Like the Roots and Sacramento-based Portland-regulars Al Howard and the K-23 Orchestra, Copacrescent tackles live-band hip-hop with a decidedly different flair on its debut, So Selective. Copa MC Chaucer Barnes flows gritty and eloquent over precise orchestration that ventures between riff-heavy guitar anthems, Latin jazz, funk, blues, reggae and lounge.
Were it not executed so seamlessly, Barnes’ street-hardened spit flow might sound like a stoned MC trying to jam with hippies. Instead, Copacrescent’s give-and-take compositions highlight a collectivity, from Steve Aman’s Wonder-ous keys to Rod Nightingale’s intricate drumming and Dan DiResta’s soaring guitar.
Like Black Thought or Common—or KRS One, for that matter—Barnes is a verbose poet and historian without delusions of grandeur. On “More Worser,” he talks money.
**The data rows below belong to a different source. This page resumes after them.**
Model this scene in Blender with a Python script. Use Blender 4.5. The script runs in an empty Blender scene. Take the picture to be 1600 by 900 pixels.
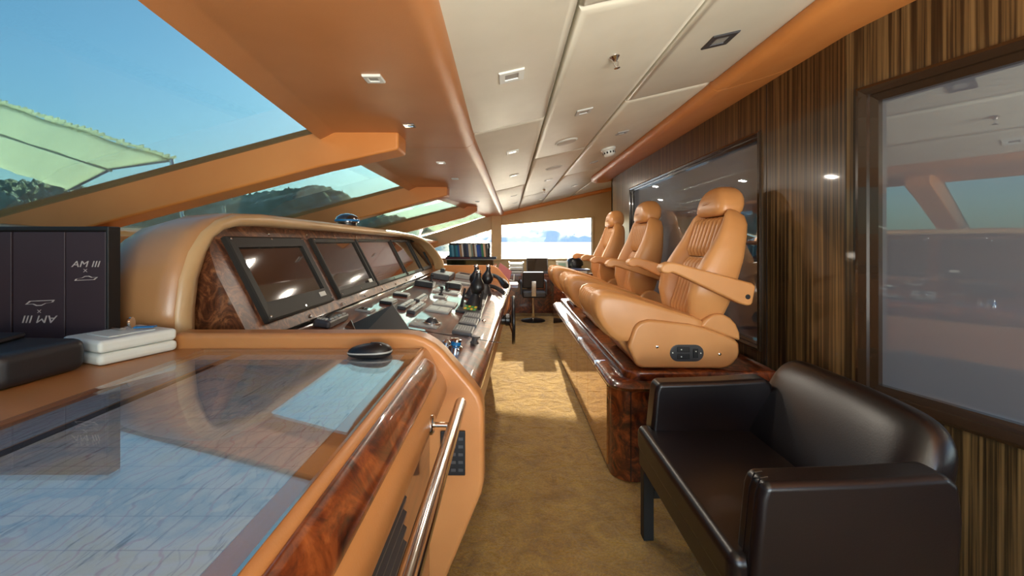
import bpy, bmesh, math, random
from mathutils import Vector, Matrix
random.seed(7)
PI = math.pi
H = 1.30                       # camera height above the carpet; all heights below are given relative to the eye
F = 650.0                      # focal length in pixels of the 1600 px wide frame
scene = bpy.context.scene
COL = scene.collection

# ------------------------------------------------------------------ camera, sky, sun, exposure
cd = bpy.data.cameras.new('camera'); cam = bpy.data.objects.new('camera', cd); COL.objects.link(cam)
cam.location = (0, 0, H); cam.rotation_euler = (PI/2, 0, 0)
cd.sensor_width = 36; cd.lens = 36*F/1600; cd.shift_x = 5/1600; cd.shift_y = -72/1600
cd.clip_start = 0.02; cd.clip_end = 20000
scene.camera = cam
vs = scene.view_settings
scene.display_settings.display_device = 'sRGB'
vs.view_transform = 'Standard'; vs.look = 'None'; vs.gamma = 1; vs.use_curve_mapping = False
vs.exposure = 0.62
SKY_STRENGTH = 0.85
SUN_STRENGTH = 27.0
FILL_W = 90.0
LAMP_W = 1.6
SUN_DIR = Vector((0.03, 1.0, 0.335)).normalized()      # towards the sun: low beyond the far window
w = bpy.data.worlds.new('sky'); scene.world = w; w.use_nodes = True
wt = w.node_tree; wt.nodes.clear()
wo = wt.nodes.new('ShaderNodeOutputWorld'); bg = wt.nodes.new('ShaderNodeBackground')
sk = wt.nodes.new('ShaderNodeTexSky'); sk.sky_type = 'NISHITA'; sk.sun_disc = False
sk.sun_elevation = math.asin(SUN_DIR.z); sk.sun_rotation = math.atan2(SUN_DIR.x, SUN_DIR.y)
sk.air_density = 1.0; sk.dust_density = 1.0; sk.ozone_density = 2.0
wt.links.new(sk.outputs[0], bg.inputs[0]); bg.inputs[1].default_value = SKY_STRENGTH
wt.links.new(bg.outputs[0], wo.inputs[0])
sd = bpy.data.lights.new('sun', 'SUN'); sun = bpy.data.objects.new('sun', sd); COL.objects.link(sun)
sd.energy = SUN_STRENGTH; sd.angle = math.radians(0.6); sd.color = (1.0, 0.83, 0.56)
sun.rotation_euler = SUN_DIR.to_track_quat('Z', 'Y').to_euler(); sun.location = (0, 30, 15)

# fill light for the ceiling, added behind the camera at an invented side door
ld = bpy.data.lights.new('ceiling_fill', 'AREA'); lo = bpy.data.objects.new('ceiling_fill', ld); COL.objects.link(lo)
ld.shape = 'RECTANGLE'; ld.size = 1.75; ld.size_y = 1.6; ld.energy = FILL_W; ld.color = (1.0, 0.93, 0.82)
ld.spread = math.radians(140)
lo.location = (0.8, -1.55, 1.05); lo.rotation_euler = Vector((0.03, -0.7, -1.0)).to_track_quat('Z', 'Y').to_euler()
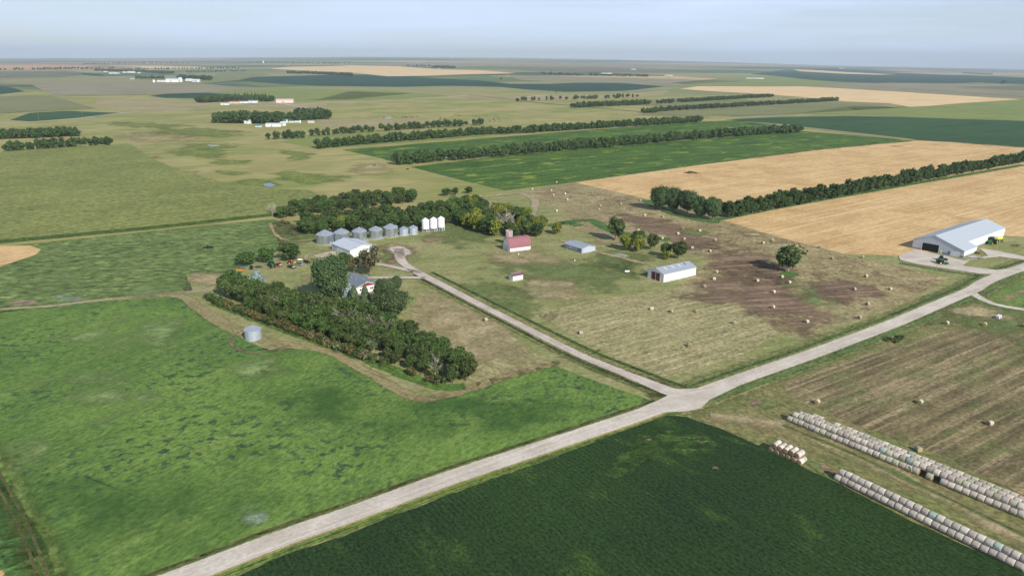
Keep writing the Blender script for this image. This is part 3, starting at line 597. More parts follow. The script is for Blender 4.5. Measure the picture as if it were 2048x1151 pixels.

Unlike other rappers, he talks about having none—and it’s refreshing as hell.
The album hits a tremendous stride with the Latin-tinged “Same Ting Twice,” featuring Barnes spitting ferocious over Chris Ponti’s bounding bassline, going where few hip-hop groups have ventured since Tip left his wallet in El Segundo. As if that world-music backbeat weren’t ambitious enough, “50 Ways” uses Paul Simon to punctuate Barnes’ compelling and meticulous family history: “My moms lost her pops so she read Booker T’s Up From Slavery...My dad coulda been any one of the others...he beat out more that 49 others/That’s proof there’s at least 50 ways to leave your mother.” The song then builds into an all-out sonic assault.
That’s not to say it all works: Tracks like “The Times” seem a tad contrived (we know very well it’s hard out there for a pimp). And while lyrical filler occasionally distracts from the band’s instrumental forays, longer midsections seem better suited for the stage.
But that’s simply nitpicking. By the time the final track—a surprisingly touching love letter to Stumptown titled “Portland”—rolls around, it’s tempting to hit “play” again. Amid the generic hip-hop populating our airwaves, Copacrescent manages to sound fresh by embracing its roots—flesh, blood, soul and all.








"we know very well it's hard out there for a pimp" - actually that song isn't about that, quite the opposite. Listen to the lyrics and you'll find it's highlighting real people's struggles and making a mockery of that 36mafia hit.